Experimental investigation into flow boiling heat transfer and pressure drop in porous coated microchannels

Abstract

The flow boiling heat transfer and pressure drop in porous coated micro-channels were experimentally investigated at four porous coating particle sizes (i.e. 75 μm, 48 μm, 25 μm, and 13 μm), three mass flow rates (150 kg/m2s, 275 kg/m2s, and 400 kg/m2s), and a range of wall heat fluxes (0–1285 kW/m2). The comprehensive heat transfer (CHT) performance in the porous micro-channels was obtained and compared to the smooth micro-channel. The flow patterns in the micro-channels were visualized to analyze the flow boiling heat transfer characteristics near wall region. The results show that the heat transfer coefficient and critical heat flux were significantly enhanced and the pressure drop was increased in porous coating micro-channels as compared to the smooth micro-channel. As the size of sintered particle increases, the heat transfer coefficient on porous coating surface is increased, while the pressure drop in the micro-channel is increased. Due to its good liquid storage and re-wetting ability, the porous coating surface has a higher hydrophilicity, resulting in a higher critical heat flux in the porous micro-channel than the smooth channel.

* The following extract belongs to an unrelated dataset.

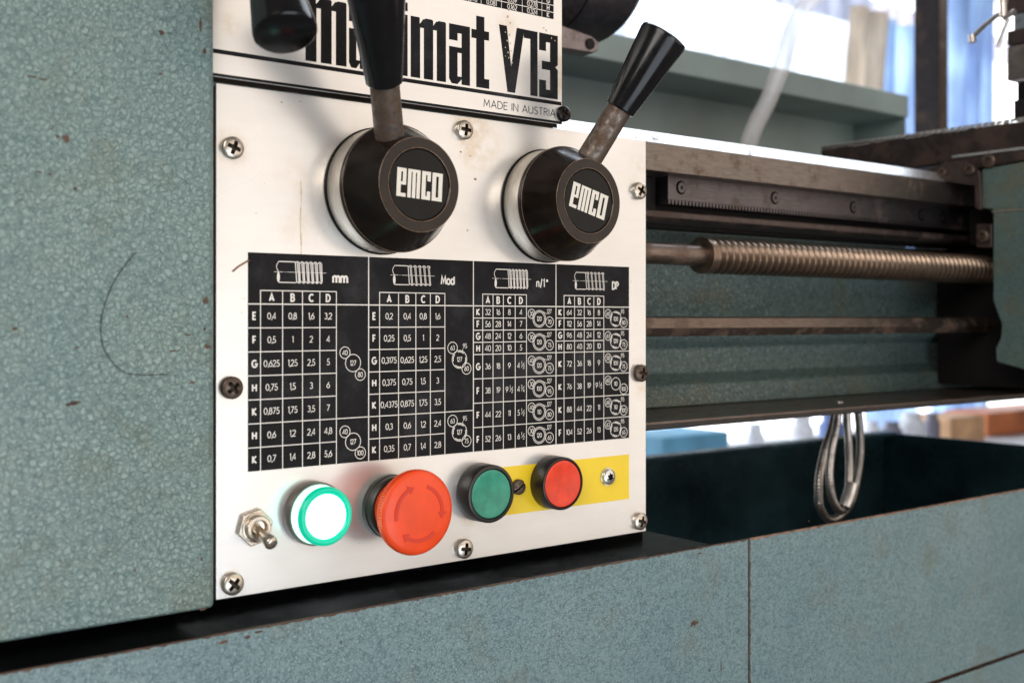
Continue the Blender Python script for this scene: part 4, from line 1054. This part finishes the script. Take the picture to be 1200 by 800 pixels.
def cloth(name, x0, x1, z0, z1, y, folds, amp, mat, seed, lean=0.0):
    r = random.Random(seed); m = MB(); nx = folds * 10; nz = 14; ph = [r.random() * 6.28 for _ in range(4)]
    for layer in (0, 1):
        for j in range(nz + 1):
            for i in range(nx + 1):
                s_ = i / nx; t = j / nz
                a_ = sin(s_ * folds * 2 * pi + ph[0] + .8 * sin(t * 3 + ph[1])) + .4 * sin(s_ * folds * 4.3 * pi + ph[2] + t * 2)
                m.v.append(Vector((x0 + (x1 - x0) * s_ + lean * t, y + amp * a_ + layer * .004, z0 + (z1 - z0) * t)))
    n1 = (nx + 1) * (nz + 1)
    for j in range(nz):
        for i in range(nx):
            a_ = j * (nx + 1) + i
            m.f.append((a_, a_ + 1, a_ + nx + 2, a_ + nx + 1)); m.f.append((n1 + a_, n1 + a_ + nx + 1, n1 + a_ + nx + 2, n1 + a_ + 1))
    return m.build(name, mat, smooth=80)
BLUE = clothmat('blue_curtain_cloth', (.60, .72, 1.0), .95); BRN = clothmat('brown_cloth', (.82, .72, .62), .9)
CYY = 2.0
xa = at(1102, 60, Y=CYY).x; xb = at(1152, 60, Y=CYY).x
tag(cloth('curtain', xa - .02, xb, -.6, 1.6, CYY, 3, .035, BLUE, 3, lean=.10), 'translucent blue curtain hanging right of the steel post', 'curtain')
xa = at(1030, 60, Y=CYY).x; xb = at(1072, 60, Y=CYY).x
tag(cloth('curtain', xa, xb + .06, -.6, zb0 - .03, CYY + .02, 2, .03, BLUE, 8), 'translucent blue curtain hanging left of the steel post', 'curtain')
xa = at(985, 60, Y=CYY).x; xb = at(1024, 60, Y=CYY).x
tag(cloth('hanging_rag', xa - .10, xb - .08, .1, zb0 - .03, CYY - .04, 2, .02, BRN, 9, lean=.13), 'tan rag hanging under the window transom', 'rag')

SHEET = clothmat('milky_plastic', (.80, .86, .98), .95)
xa = at(640, 60, Y=2.16).x; xb = at(1012, 60, Y=2.16).x
tag(cloth('plastic_sheet', xa, xb, .0, 1.4, 2.17, 7, .018, SHEET, 17, lean=.05), 'milky white plastic sheet hanging in front of the window', 'plastic sheet')
# clutter seen through the gap under the bed
def clutter(name, u0, u1, v0, v1, Y, mat, label, cat):
    a_ = at(u0, v0, Y=Y); b_ = at(u1, v0, Y=Y); z0_ = at(u0, v1, Y=Y).z
    return tag(MB().box(a_.x, b_.x, Y, Y + .18, z0_ , a_.z).build(name, mat, bevel=.006), label, cat)
bz = at(760, 560, Y=1.25).z
bn = thing('workbench', (2.1, 1.3, bz), 'pale workbench behind the lathe seen under the bed', 'workbench')
MB().box(.6, 3.4, .95, 1.62, bz - .04, bz).build('bench_top', simple('bench_top_white', (.72, .74, .78), .5, 0, .1, 3), bn, bevel=.003)
for x_ in (.65, 3.3): MB().box(x_, x_ + .06, 1.0, 1.06, -.95, bz - .0405).build('leg', POST, bn)
for x_ in (.65, 3.3): MB().box(x_, x_ + .06, 1.5, 1.56, -.95, bz - .0405).build('leg', POST, bn)
def ctr(name, u0, u1, vtop, Y, mat, label, cat, dz_=0):
    a_ = at(u0, vtop, Y=Y); b_ = at(u1, vtop, Y=Y)
    return tag(MB().box(a_.x, b_.x, Y, Y + .14, bz + .0005, a_.z).build(name, mat, bevel=.006), label, cat)
ctr('storage_box', 778, 855, 512, 1.10, simple('blue_box', (.12, .34, .52), .6, 0, .3, 8), 'low blue storage box on the bench under the bed, left', 'box')
ctr('storage_box', 1115, 1155, 490, 1.15, simple('tan_box', (.80, .47, .26), .6, 0, .3, 12), 'small tan cardboard box on the bench right of the conduit', 'box')
ctr('storage_box', 1158, 1300, 484, 1.25, simple('orange_box', (.80, .25, .10), .5, 0, .3, 9), 'low orange red box on the bench at the right edge', 'box')
r_ = random.Random(12)
jm = [simple('jar_white', (.75, .78, .85), .3), simple('jar_grey', (.18, .18, .24), .3), simple('jar_blue', (.10, .18, .45), .3)]
jars = [(885, 0, 'small white jar just right of the blue box'), (940, 0, 'white jar left of the looped conduit'), (975, 2, 'dark blue jar seen between the loops of the conduit'),
        (1022, 0, 'white jar right beside the looped conduit'), (1045, 1, 'dark grey jar between two white jars right of the conduit'), (1068, 0, 'white jar between the two dark grey jars'), (1092, 1, 'dark grey jar next to the tan box')]
for i, (u, k_, lab_) in enumerate(jars):
    p = at(u, 500, Y=1.15); hh_ = .085 + .05 * r_.random(); R_ = .02 + .006 * (i % 3)
    tag(MB().lathe([(0, R_), (hh_ * .75, R_), (hh_ * .85, R_ * .7), (hh_, R_ * .7), (hh_, 0)], (p.x, p.y, bz + .0005), (0, 0, 1), 20).build('jar', jm[k_], smooth=40),
        lab_ + ' on the bench', 'jar', 'jars on the bench')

However, the CHT performance of the porous coating surface is not always better than the smooth surface. Among the studied porous-coating surfaces, the micro-channel with the averaged sintered particle size 13 μm has the best CHT, while the surface with 75 μm sintered particles has the highest critical heat flux and heat transfer coefficient. Compared to the smooth surface, the critical heat flux and heat transfer coefficient on the 75 μm porous coating surface were enhanced by 53.2 % and 114.5 %, respectively.